◆ **DATASET EXCERPT**
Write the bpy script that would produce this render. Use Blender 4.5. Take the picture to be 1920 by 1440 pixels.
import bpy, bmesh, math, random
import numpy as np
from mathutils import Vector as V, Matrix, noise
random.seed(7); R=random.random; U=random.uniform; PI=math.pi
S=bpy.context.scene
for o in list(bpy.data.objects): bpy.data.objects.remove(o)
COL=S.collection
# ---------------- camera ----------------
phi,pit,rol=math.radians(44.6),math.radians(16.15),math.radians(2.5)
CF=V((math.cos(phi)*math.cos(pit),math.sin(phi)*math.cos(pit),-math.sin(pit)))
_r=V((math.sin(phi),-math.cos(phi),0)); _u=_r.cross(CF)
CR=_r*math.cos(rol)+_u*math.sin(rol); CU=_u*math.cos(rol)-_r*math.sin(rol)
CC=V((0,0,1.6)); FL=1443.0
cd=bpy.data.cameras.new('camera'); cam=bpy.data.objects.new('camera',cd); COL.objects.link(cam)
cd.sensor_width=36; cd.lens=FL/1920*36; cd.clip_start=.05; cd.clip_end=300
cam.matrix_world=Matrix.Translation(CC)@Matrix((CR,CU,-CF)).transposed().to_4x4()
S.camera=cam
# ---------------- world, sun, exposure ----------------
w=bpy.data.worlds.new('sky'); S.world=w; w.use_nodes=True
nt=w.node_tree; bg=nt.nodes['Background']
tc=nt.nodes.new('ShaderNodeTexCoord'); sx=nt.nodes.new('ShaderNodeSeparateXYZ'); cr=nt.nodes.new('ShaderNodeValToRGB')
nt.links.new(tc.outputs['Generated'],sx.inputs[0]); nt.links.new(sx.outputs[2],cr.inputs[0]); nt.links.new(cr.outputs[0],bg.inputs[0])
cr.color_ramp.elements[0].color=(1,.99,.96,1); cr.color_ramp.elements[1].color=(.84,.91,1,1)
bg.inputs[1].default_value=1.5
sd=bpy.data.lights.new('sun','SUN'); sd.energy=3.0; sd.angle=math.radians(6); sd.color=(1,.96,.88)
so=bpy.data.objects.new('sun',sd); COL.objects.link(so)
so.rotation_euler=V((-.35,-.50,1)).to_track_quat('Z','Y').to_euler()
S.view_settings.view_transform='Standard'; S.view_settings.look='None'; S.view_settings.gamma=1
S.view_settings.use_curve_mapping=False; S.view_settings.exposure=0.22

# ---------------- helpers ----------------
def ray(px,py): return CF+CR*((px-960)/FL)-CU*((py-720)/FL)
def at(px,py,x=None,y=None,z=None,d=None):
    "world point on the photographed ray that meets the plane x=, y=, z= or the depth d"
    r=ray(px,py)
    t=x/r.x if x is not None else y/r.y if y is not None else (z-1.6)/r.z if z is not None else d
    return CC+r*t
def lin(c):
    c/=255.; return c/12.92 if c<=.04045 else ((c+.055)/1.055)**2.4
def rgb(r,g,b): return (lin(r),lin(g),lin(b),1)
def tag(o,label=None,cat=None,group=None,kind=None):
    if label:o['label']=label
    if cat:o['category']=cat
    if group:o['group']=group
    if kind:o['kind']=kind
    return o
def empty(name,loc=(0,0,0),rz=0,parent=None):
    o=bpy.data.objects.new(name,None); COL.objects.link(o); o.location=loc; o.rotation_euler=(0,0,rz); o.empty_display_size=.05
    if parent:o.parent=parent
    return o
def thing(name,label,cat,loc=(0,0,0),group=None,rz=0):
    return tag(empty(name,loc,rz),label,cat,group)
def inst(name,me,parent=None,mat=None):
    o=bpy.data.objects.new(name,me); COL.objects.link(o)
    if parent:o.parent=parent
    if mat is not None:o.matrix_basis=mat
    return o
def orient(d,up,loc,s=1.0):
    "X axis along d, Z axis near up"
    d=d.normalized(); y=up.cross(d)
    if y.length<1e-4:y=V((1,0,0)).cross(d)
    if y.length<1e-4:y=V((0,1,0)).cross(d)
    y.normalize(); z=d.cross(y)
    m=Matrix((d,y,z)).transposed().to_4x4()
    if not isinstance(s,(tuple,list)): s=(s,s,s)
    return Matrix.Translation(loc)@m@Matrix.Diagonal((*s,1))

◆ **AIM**
Each line of the material should be duplicated exactly, please.

◆ **EXERCISE SOLUTION**
Write the bpy script that would produce this render. Use Blender 4.5. Take the picture to be 1920 by 1440 pixels.
import bpy, bmesh, math, random
import numpy as np
from mathutils import Vector as V, Matrix, noise
random.seed(7); R=random.random; U=random.uniform; PI=math.pi
S=bpy.context.scene
for o in list(bpy.data.objects): bpy.data.objects.remove(o)
COL=S.collection
# ---------------- camera ----------------
phi,pit,rol=math.radians(44.6),math.radians(16.15),math.radians(2.5)
CF=V((math.cos(phi)*math.cos(pit),math.sin(phi)*math.cos(pit),-math.sin(pit)))
_r=V((math.sin(phi),-math.cos(phi),0)); _u=_r.cross(CF)
CR=_r*math.cos(rol)+_u*math.sin(rol); CU=_u*math.cos(rol)-_r*math.sin(rol)
CC=V((0,0,1.6)); FL=1443.0
cd=bpy.data.cameras.new('camera'); cam=bpy.data.objects.new('camera',cd); COL.objects.link(cam)
cd.sensor_width=36; cd.lens=FL/1920*36; cd.clip_start=.05; cd.clip_end=300
cam.matrix_world=Matrix.Translation(CC)@Matrix((CR,CU,-CF)).transposed().to_4x4()
S.camera=cam
# ---------------- world, sun, exposure ----------------
w=bpy.data.worlds.new('sky'); S.world=w; w.use_nodes=True
nt=w.node_tree; bg=nt.nodes['Background']
tc=nt.nodes.new('ShaderNodeTexCoord'); sx=nt.nodes.new('ShaderNodeSeparateXYZ'); cr=nt.nodes.new('ShaderNodeValToRGB')
nt.links.new(tc.outputs['Generated'],sx.inputs[0]); nt.links.new(sx.outputs[2],cr.inputs[0]); nt.links.new(cr.outputs[0],bg.inputs[0])
cr.color_ramp.elements[0].color=(1,.99,.96,1); cr.color_ramp.elements[1].color=(.84,.91,1,1)
bg.inputs[1].default_value=1.5
sd=bpy.data.lights.new('sun','SUN'); sd.energy=3.0; sd.angle=math.radians(6); sd.color=(1,.96,.88)
so=bpy.data.objects.new('sun',sd); COL.objects.link(so)
so.rotation_euler=V((-.35,-.50,1)).to_track_quat('Z','Y').to_euler()
S.view_settings.view_transform='Standard'; S.view_settings.look='None'; S.view_settings.gamma=1
S.view_settings.use_curve_mapping=False; S.view_settings.exposure=0.22

# ---------------- helpers ----------------
def ray(px,py): return CF+CR*((px-960)/FL)-CU*((py-720)/FL)
def at(px,py,x=None,y=None,z=None,d=None):
    "world point on the photographed ray that meets the plane x=, y=, z= or the depth d"
    r=ray(px,py)
    t=x/r.x if x is not None else y/r.y if y is not None else (z-1.6)/r.z if z is not None else d
    return CC+r*t
def lin(c):
    c/=255.; return c/12.92 if c<=.04045 else ((c+.055)/1.055)**2.4
def rgb(r,g,b): return (lin(r),lin(g),lin(b),1)
def tag(o,label=None,cat=None,group=None,kind=None):
    if label:o['label']=label
    if cat:o['category']=cat
    if group:o['group']=group
    if kind:o['kind']=kind
    return o
def empty(name,loc=(0,0,0),rz=0,parent=None):
    o=bpy.data.objects.new(name,None); COL.objects.link(o); o.location=loc; o.rotation_euler=(0,0,rz); o.empty_display_size=.05
    if parent:o.parent=parent
    return o
def thing(name,label,cat,loc=(0,0,0),group=None,rz=0):
    return tag(empty(name,loc,rz),label,cat,group)
def inst(name,me,parent=None,mat=None):
    o=bpy.data.objects.new(name,me); COL.objects.link(o)
    if parent:o.parent=parent
    if mat is not None:o.matrix_basis=mat
    return o
def orient(d,up,loc,s=1.0):
    "X axis along d, Z axis near up"
    d=d.normalized(); y=up.cross(d)
    if y.length<1e-4:y=V((1,0,0)).cross(d)
    if y.length<1e-4:y=V((0,1,0)).cross(d)
    y.normalize(); z=d.cross(y)
    m=Matrix((d,y,z)).transposed().to_4x4()
    if not isinstance(s,(tuple,list)): s=(s,s,s)
    return Matrix.Translation(loc)@m@Matrix.Diagonal((*s,1))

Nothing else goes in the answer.